Narrow the data below down to the lines containing "strokeStyle".

☆ ☆ ☆

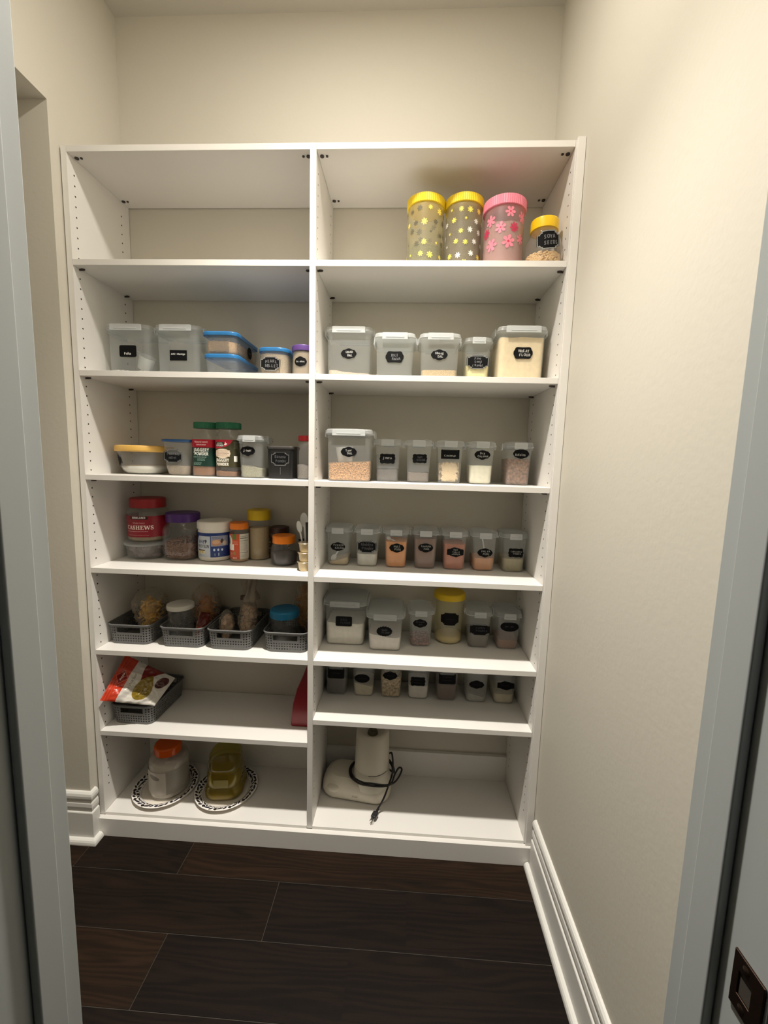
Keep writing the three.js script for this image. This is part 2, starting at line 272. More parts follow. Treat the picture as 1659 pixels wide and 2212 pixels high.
// o: shape, lines, w, h, frame, R (radius it bends round), shade of chalk
function sticker(parent, o, place) {
  const at = cellCount++, cx = at % CELL.cols * CELL.w, cy = Math.floor(at / CELL.cols) * CELL.h, f = outlines[o.shape], N = 96;
  ink.save(); ink.beginPath(); ink.rect(cx, cy, CELL.w, CELL.h); ink.clip(); ink.translate(cx + CELL.w / 2, cy + CELL.h / 2);
  const path = k => { ink.beginPath(); for (let i = 0; i <= N; i++) { const [a, b] = f(i / N * 2 * Math.PI + 1e-4); ink.lineTo(a * k * 124, -b * k * 76); } };
  if (o.frame) { ink.strokeStyle = o.frame; ink.lineWidth = 7; path(0.93); ink.stroke(); ink.strokeStyle = '#0b0b0c'; ink.lineWidth = 2; path(0.93); ink.stroke(); }
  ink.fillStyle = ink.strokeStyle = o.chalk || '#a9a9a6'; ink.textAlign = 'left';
  const L = o.lines || [], big = o.px || (L.length > 2 ? 36 : L.length > 1 ? 44 : 46);
  L.forEach((s, i) => {
    const y = (i - (L.length - 1) / 2) * big * 1.05 + big * 0.35 + (o.dy || 0);
    if (s === '~') { ink.lineWidth = 5; ink.beginPath(); for (let k = 0; k < 22; k++) ink.lineTo(-62 + k * 6, y - 12 - 7 * Math.sin(k * 1.9 + i * 2) * (0.5 + rnd() * 0.5)); ink.stroke(); return; }
    ink.font = (o.font || 'bold ') + big + 'px sans-serif'; let x = -s.length * big * 0.29 + (i % 2 ? 12 : 0) + (o.dx || 0);
    for (const ch of s) { ink.save(); ink.translate(x, y + (rnd() - 0.5) * 6); ink.rotate((rnd() - 0.5) * 0.22 - 0.02); ink.fillText(ch, 0, 0); ink.restore(); x += big * ('ilIj1'.includes(ch) ? 0.36 : ch === ch.toUpperCase() && ch !== ' ' ? 0.68 : 0.56); }
  });
  ink.restore();
  const pos = [], uv = [], idx = [], K = 5;
  const put = (a, b) => { const X = a * o.w / 2, y = b * o.h / 2; if (o.R) pos.push(o.R * Math.sin(X / o.R), y, o.R * Math.cos(X / o.R) - o.R); else pos.push(X, y, 0); uv.push((cx + CELL.w / 2 + a * 124) / 2048, 1 - (cy + CELL.h / 2 - b * 76) / 1120); };
  put(0, 0);
  for (let k = 1; k <= K; k++) for (let i = 0; i < N; i++) { const [a, b] = f(i / N * 2 * Math.PI + 1e-4); put(a * k / K, b * k / K); }
  for (let i = 0; i < N; i++) idx.push(0, 1 + i, 1 + (i + 1) % N);
  for (let k = 0; k + 1 < K; k++) for (let i = 0; i < N; i++) { const a = 1 + k * N + i, b = 1 + k * N + (i + 1) % N; idx.push(a, a + N, b + N, a, b + N, b); }
  const g = new THREE.BufferGeometry(); g.setAttribute('position', new THREE.Float32BufferAttribute(pos, 3)); g.setAttribute('uv', new THREE.Float32BufferAttribute(uv, 2)); g.setIndex(idx); g.computeVertexNormals();
  const m = mesh('chalk_label', g, stickerMat, parent, 'black chalkboard sticker'); place(m); return m;
}

// ------------------------------------------------------------------ snap-lid food boxes
const SIZES = { S: { b: 0.079, l: 0.102, d: 0.106, ld: 0.131, H: 0.155, latch: 0.045 }, M: { b: 0.121, l: 0.143, d: 0.165, ld: 0.187, H: 0.153, latch: 0.086 }, L: { b: 0.148, l: 0.168, d: 0.146, ld: 0.165, H: 0.184, latch: 0.115 } };
const boxGeo = {};
for (const k in SIZES) {
  const s = SIZES[k], t = s.l - 0.014, td = s.ld - 0.014, H = s.H, flap = new RoundedBoxGeometry(1, 1, 1, 2, 0.08);
  boxGeo[k] = {
    body: loft([[0.0015, s.b - 0.012, s.d - 0.012, 0.012], [0.003, s.b - 0.004, s.d - 0.004, 0.014], [0.009, s.b, s.d, 0.015], [H * 0.5, (s.b + t) / 2, (s.d + td) / 2, 0.016], [H - 0.026, t, td, 0.018], [H - 0.022, s.l - 0.006, s.ld - 0.006, 0.02]], { top: false }),
    lid: loft([[H - 0.0215, s.l - 0.012, s.ld - 0.012, 0.018], [H - 0.0215, s.l, s.ld, 0.021], [H - 0.0165, s.l, s.ld, 0.021], [H - 0.0155, s.l - 0.005, s.ld - 0.005, 0.02], [H - 0.010, s.l - 0.004, s.ld - 0.004, 0.02], [H - 0.005, s.l - 0.009, s.ld - 0.009, 0.018], [H - 0.0035, s.l - 0.016, s.ld - 0.016, 0.016]], { topFn: (x, z, y) => y + 0.0035 * Math.max(0, 1 - Math.pow(Math.abs(x) / (s.l / 2), 3) - Math.pow(Math.abs(z) / (s.ld / 2), 3)) }),
    front: merge([flap.clone().scale(s.latch, 0.021, 0.0032), flap.clone().scale(s.latch * 0.72, 0.0028, 0.0022).translate(0, -0.0035, 0.0024), flap.clone().scale(s.latch, 0.003, 0.0025).translate(0, -0.0095, 0.0015)]),
    sideflap: flap.clone().scale(0.0032, 0.024, s.latch * 0.9), flap,
  };
}
const mound = (s, k, seedN, tilt = 0) => (x, z, y) => y + k * fbm(x * 22 + seedN, z * 22, seedN) + tilt * x;
const boxes = {};
function airBox(key, size, x, y, zf, label, st, contents) {
  const s = SIZES[size], g = boxGeo[size], b = thing('storage_box', label, 'food box', [x, y, zf - s.d / 2]);
  mesh('body', g.body, clear, b); mesh('lid', g.lid, frost, b);
  const yl = s.H - 0.0155;
  const fl = mesh('latch', g.front, latchMat, b); fl.position.set(0, yl, s.ld / 2 + 0.0022);
  const bl = mesh('latch', g.front, latchMat, b); bl.position.set(0, yl, -s.ld / 2 - 0.0022); bl.rotation.y = Math.PI;
  for (const d of [-1, 1]) { const f = mesh('latch', g.sideflap, latchMat, b); f.position.set(d * (s.l / 2 + 0.0022), yl - 0.003, 0); f.rotation.z = d * 0.05; }
  if (st) {
    const frac = st.y / s.H, tilt = Math.atan((s.ld - 0.014 - s.d) / 2 / (s.H - 0.03));
    sticker(b, st, m => { m.position.set(st.x || 0, st.y, s.d / 2 + (s.ld - 0.014 - s.d) / 2 * Math.min(1, (st.y - 0.009) / (s.H - 0.035)) + 0.0012); m.rotation.x = -tilt * -1 * -1; m.rotation.z = st.turn || 0; });
  }
  if (contents) {
    const [name, lab, cat, h, m, rough = 0.002, tilt = 0] = contents, q = Math.min(1, h / (s.H - 0.026)), t = s.l - 0.014, td = s.ld - 0.014, inset = 0.0055;
    const geo = loft([[0.003, s.b - 0.016, s.d - 0.016, 0.012], [0.0055, s.b - 0.01, s.d - 0.01, 0.013], [0.011, s.b - inset, s.d - inset, 0.014], [h, s.b + (t - s.b) * q - inset, s.d + (td - s.d) * q - inset, 0.015]], { topFn: mound(s, rough, x * 31 + y * 7, tilt) });
    const o = mesh(name, geo, m); o.position.copy(b.position); tag(o, lab, cat, 'stuff');
  }
  boxes[key] = b; return b;
}
const ck = (shape, lines, x, y, w, h, more = {}) => ({ shape, lines, x, y, w, h, ...more });
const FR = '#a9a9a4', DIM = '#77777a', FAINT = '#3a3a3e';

// right bay, second shelf from the top down
airBox('urad', 'L', 0.107, Y[3], -0.10, 'large clear snap-lid box chalked URAD DAL, at the left end of its row', ck('cloud', ['URAD', 'DAL'], 0, 0.09, 0.055, 0.036, { chalk: '#b9b9b4' }), ['urad_dal', 'pale pinkish beige lentils lying low in the box chalked URAD DAL', 'lentils', 0.03, food('fine', 0.80, 0.60, 0.44), 0.003, -0.07]);
airBox('idli', 'M', 0.269, Y[3], -0.06, 'empty medium clear snap-lid box chalked IDLI RAVA, between URAD DAL and MOONG DAL', ck('bracket', ['IDLI', 'RAVA'], 0, 0.071, 0.062, 0.04, { chalk: DIM }));
airBox('moong', 'M', 0.421, Y[3], -0.06, 'medium clear snap-lid box chalked MOONG DAL', ck('cloud', ['Moong', 'DAL'], -0.002, 0.08, 0.056, 0.036), ['moong_dal', 'yellow split lentils lying low in the box chalked Moong DAL', 'lentils', 0.031, food('fine', 0.78, 0.55, 0.27), 0.002]);
airBox('sooji', 'S', 0.556, Y[3], -0.109, 'small snap-lid box with a white-framed plaque chalked FINE SOOJI', ck('plaque', ['Fine', 'Sooji', '(Rawa)'], 0, 0.071, 0.077, 0.049, { frame: FR, chalk: DIM, px: 34 }), ['semolina', 'pale yellow semolina in the small box chalked Fine Sooji', 'semolina', 0.062, food('soft', 0.86, 0.74, 0.36), 0.001]);
airBox('wheat', 'L', 0.696, Y[3], -0.075, 'large clear snap-lid box full to the brim, chalked WHEAT FLOUR', ck('bracket', ['WHEAT', 'FLOUR'], 0.004, 0.094, 0.064, 0.041, { chalk: '#b5b5b0' }), ['wheat_flour', 'cream wheat flour filling the large box at the right end of its shelf', 'flour', 0.145, food('soft', 0.88, 0.69, 0.42), 0.003]);
// left bay, second shelf
airBox('poha', 'L', -0.689, Y[3], -0.10, 'large nearly empty clear snap-lid box chalked Poha, leftmost on its shelf', ck('round', ['Poha'], 0, 0.088, 0.063, 0.041, { dy: 32, dx: -8, chalk: '#dededb', px: 42 }), ['flattened_rice', 'thin layer of white flattened rice in the box chalked Poha', 'rice', 0.022, food('flake', 0.95, 0.9, 0.8), 0.004]);
airBox('anil', 'L', -0.508, Y[3], -0.10, 'large empty clear snap-lid box with a rectangular sticker chalked Anil shavige', ck('rect', ['Anil shavige'], 0.004, 0.076, 0.063, 0.036, { dy: -20, dx: 8, px: 33, chalk: '#dededb' }));
// right bay, third shelf
airBox('toor', 'L', 0.119, Y[4], -0.055, 'large clear snap-lid box chalked Toor DAL, with a measuring cup inside', ck('cloud', ['Toor', 'DAL'], 0, 0.102, 0.056, 0.036, { chalk: '#a5a5a0' }), ['toor_dal', 'orange tan split lentils in the box chalked Toor DAL', 'lentils', 0.066, food('coarse', 0.85, 0.45, 0.19), 0.003, 0.06]);
airBox('jeera', 'S', 0.252, Y[4], -0.11, 'small clear snap-lid box with a wavy-edged sticker chalked Jeera', ck('wavy', ['Jeera'], 0, 0.083, 0.058, 0.037, { dy: -10 }), ['cumin_seed', 'grey brown cumin seed in the small box chalked Jeera', 'seeds', 0.045, food('fine', 0.15, 0.125, 0.1), 0.003]);
airBox('oat', 'S', 0.364, Y[4], -0.11, 'small clear snap-lid box faintly chalked OAT SEEDS, right of the Jeera box', ck('wavy', ['OAT', 'SEEDS'], 0.004, 0.086, 0.054, 0.033, { chalk: '#4e4e50' }), ['oat_seed', 'beige brown seeds low in the box faintly chalked OAT SEEDS', 'seeds', 0.036, food('fine', 0.26, 0.19, 0.14), 0.003]);
airBox('cashew', 'S', 0.4765, Y[4], -0.11, 'small clear snap-lid box with a plain black rectangle chalked Cashews', ck('rect', ['Cashews'], -0.001, 0.104, 0.065, 0.033, { dy: 24, chalk: '#a5a5a0', px: 40 }));
airBox('coconut', 'S', 0.588, Y[4], -0.11, 'small clear snap-lid box half full of white powder, chalked Dry coconut', ck('cloud', ['Dry', 'Coconut'], 0.001, 0.105, 0.056, 0.035), ['dry_coconut', 'creamy white dry coconut in the box chalked Dry Coconut', 'coconut', 0.067, food('soft', 0.84, 0.77, 0.60), 0.002]);
airBox('raisin', 'S', 0.72, Y[4], -0.11, 'small clear snap-lid box chalked Raisins, standing apart at the right end', ck('cloud', ['Raisins'], 0.004, 0.112, 0.056, 0.036, { dy: 14, chalk: '#a5a5a0' }), ['raisins', 'brown raisins heaped in the box at the right end of the third shelf', 'raisins', 0.093, food('flake', 0.34, 0.16, 0.08), 0.004]);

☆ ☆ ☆

Finished answer =
  if (o.frame) { ink.strokeStyle = o.frame; ink.lineWidth = 7; path(0.93); ink.stroke(); ink.strokeStyle = '#0b0b0c'; ink.lineWidth = 2; path(0.93); ink.stroke(); }
  ink.fillStyle = ink.strokeStyle = o.chalk || '#a9a9a6'; ink.textAlign = 'left';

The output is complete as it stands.